実は出張先で事故りました。華麗に飛んで巨石に着陸したので、車内で床が持ち上がるのを感じました。クレーン車で回収してもらい、車は廃車です。
違反代、クレーン車代、廃車代と、締めて1,200ユーロ(約160,000円)ほど。各種保険にはちゃんと入ってからフリーランスになりましょう!
ドイツからスウェーデン出張、気になる収支は?
- 収入:210ユーロ(約27,000円)×11日で2,310ユーロ(約300,000円)
ここから、以下を引きます。
- ドイツ・スウェーデン間のフェリー代:往復250ユーロ(約33,000円)
- 車代:合計400ユーロ(約53,000円)、5人1台で行ったので1人80ユーロ(約10,000円)
- 諸費用:200ユーロ(約27,000円)。一度だけ町で買い出し&食事に行き、物価の高さに驚愕
結果、1,780ユーロ(約23万円)が手元に、と言いたいところですが、ここから税金がたんまりと取られます。
国外出張の生活費は免税
しかし、ここで税理士さんが活躍。さすがはプロ、制度をよくご存知です。ドイツ国外で仕事をした場合、その国での生活コスト分の税金は支払わなくてよいそうです。
スウェーデンでの1日の生活コスト免税額は168ユーロ(約22,000円)という設定があり、「168ユーロ×11日」で1,848ユーロ(約240,000円)も還付されました!
あれ、稼ぎより多くない?と思われるかもしれませんが、確定申告で還付されるのです。やっぱり費用を払ってでも、税理士さんやファイナンシャルアドバイザーに依頼する必要はあるなと思います。
ドイツ建設業のフリーランス生活、自由とリスク
仕事計画もギャラ交渉も自由
フリーランスの魅力はやはり自分で何もかも計画を立てられるということです。半年みっちり働いてオフシーズンに休暇に出る、なんてこともできます。
仕事を毎回選べる上、ギャラの交渉も気軽にできます。
収入にまつわるリスク
- 税金
やっかいなのが税金。納税に関わることは私たち夫婦の最も苦手とするところで、これは前述通り専門家におまかせです。
- 何かと出費が多い
建設業のフリーランスは確かに、短期でしっかり稼げます。でも、工具や作業着など仕事のために必要なものへの出費がかなり多いです。
- 収入が2カ月後
仕事を終えて請求書を提出しても、ギャラの入金は8週間後、早くて2週間ほどです。基本的には今日の仕事は2カ月後の収入と考えて行動しなければいけません。
- 発注元に何かあれば収入ゼロ
一番悲しいパターン、発注元が破産してしまうことです。「まさか、小説の中の話?」と思うようなことがあるんですね。6週間分の仕事の報酬がゼロ、いや、なんとマイナスになったこともありました。
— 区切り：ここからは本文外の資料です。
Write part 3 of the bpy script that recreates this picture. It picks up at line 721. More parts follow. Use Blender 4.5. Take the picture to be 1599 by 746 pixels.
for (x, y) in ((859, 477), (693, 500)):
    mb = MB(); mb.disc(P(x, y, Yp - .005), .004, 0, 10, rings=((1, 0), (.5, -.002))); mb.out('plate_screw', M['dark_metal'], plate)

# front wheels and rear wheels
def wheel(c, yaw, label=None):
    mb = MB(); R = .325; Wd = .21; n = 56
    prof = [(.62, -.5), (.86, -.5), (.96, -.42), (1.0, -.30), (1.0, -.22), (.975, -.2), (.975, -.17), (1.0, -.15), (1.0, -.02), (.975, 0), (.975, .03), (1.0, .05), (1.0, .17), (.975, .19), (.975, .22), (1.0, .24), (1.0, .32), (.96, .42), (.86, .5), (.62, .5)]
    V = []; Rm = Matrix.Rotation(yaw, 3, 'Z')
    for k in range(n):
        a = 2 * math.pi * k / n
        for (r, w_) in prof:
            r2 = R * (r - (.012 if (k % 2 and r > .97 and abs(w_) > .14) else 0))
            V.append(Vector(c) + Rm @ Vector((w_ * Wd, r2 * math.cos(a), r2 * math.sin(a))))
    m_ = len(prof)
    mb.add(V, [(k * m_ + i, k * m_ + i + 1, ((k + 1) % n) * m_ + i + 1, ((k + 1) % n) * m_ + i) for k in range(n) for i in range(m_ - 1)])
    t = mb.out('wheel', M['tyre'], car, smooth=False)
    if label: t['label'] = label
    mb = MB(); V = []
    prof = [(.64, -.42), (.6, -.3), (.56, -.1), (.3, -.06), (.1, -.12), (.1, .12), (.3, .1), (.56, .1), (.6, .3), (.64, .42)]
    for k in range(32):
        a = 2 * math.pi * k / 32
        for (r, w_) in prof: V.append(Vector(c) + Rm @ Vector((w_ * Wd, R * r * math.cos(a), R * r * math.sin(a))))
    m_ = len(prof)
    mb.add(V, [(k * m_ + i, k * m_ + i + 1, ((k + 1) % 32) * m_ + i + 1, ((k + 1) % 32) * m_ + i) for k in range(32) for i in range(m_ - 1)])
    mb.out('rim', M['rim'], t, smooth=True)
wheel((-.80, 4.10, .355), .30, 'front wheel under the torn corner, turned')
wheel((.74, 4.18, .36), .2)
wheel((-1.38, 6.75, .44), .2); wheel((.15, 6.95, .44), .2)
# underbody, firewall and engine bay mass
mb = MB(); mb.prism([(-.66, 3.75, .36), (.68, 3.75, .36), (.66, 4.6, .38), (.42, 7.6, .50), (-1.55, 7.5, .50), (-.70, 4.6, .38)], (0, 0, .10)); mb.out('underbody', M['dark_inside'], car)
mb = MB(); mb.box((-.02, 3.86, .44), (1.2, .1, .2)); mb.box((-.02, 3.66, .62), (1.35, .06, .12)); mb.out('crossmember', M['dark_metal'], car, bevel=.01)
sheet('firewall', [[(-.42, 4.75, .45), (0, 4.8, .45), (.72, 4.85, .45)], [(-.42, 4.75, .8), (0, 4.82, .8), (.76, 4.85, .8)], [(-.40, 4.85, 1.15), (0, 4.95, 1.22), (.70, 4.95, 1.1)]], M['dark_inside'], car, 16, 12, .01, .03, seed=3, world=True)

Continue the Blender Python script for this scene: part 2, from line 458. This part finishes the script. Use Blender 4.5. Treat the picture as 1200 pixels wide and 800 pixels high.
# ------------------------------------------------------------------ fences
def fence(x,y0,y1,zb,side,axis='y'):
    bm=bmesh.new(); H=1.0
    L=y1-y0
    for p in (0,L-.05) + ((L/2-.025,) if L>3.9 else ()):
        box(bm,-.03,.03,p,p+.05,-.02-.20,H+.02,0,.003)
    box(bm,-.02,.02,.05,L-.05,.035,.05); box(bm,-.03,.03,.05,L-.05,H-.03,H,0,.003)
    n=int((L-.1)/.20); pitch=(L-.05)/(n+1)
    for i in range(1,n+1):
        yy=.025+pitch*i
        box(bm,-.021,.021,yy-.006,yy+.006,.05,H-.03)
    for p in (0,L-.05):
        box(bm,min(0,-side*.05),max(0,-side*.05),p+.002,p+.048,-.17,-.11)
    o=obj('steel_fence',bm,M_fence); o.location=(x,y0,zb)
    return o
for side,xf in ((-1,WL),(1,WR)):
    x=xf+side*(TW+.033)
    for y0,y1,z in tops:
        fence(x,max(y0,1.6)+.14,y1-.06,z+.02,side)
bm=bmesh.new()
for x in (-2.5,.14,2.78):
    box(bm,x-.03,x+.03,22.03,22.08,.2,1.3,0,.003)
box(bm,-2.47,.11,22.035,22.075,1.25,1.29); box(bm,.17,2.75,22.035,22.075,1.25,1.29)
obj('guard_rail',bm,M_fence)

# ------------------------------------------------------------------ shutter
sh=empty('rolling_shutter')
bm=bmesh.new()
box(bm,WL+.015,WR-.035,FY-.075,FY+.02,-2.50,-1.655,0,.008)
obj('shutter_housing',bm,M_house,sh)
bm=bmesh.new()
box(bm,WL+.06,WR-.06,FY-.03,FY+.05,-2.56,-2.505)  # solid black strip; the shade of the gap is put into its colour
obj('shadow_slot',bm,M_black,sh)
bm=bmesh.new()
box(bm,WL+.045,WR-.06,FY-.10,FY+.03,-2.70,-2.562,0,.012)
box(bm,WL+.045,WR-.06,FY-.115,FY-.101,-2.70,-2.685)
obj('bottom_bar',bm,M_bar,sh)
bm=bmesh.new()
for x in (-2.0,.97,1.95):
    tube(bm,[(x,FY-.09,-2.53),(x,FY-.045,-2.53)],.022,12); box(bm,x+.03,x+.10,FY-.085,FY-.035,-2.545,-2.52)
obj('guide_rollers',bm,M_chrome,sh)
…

督促を弁護士に依頼したところ、750ユーロ(約10万円)かかった挙句「取り立て不可」のペラッとした手紙となって戻ってきました。痛い人生勉強と言いたいところですが、どう考えても悔しいです。
まとめ〜フリーランスを選ぶなら交渉術を身につけよう
フリーランスに限らずドイツでは、ギャラや給料は交渉するのが当たり前です。謙虚にやっていると「この人はこれで満足なんだ」と思われてしまいます。「この仕事をして生活するにはこれくらいないと困る」という額を見極めて、強気で交渉に挑みましょう。
かなり計画的な人でないと貯金はできませんが、そこは「しっかり」が特徴のドイツ人、生涯フリーランスの人も大勢います。
建設業系のフリーランス生活に飛び込んだら、先達を見て、交渉術や節約術を身につけていきましょう。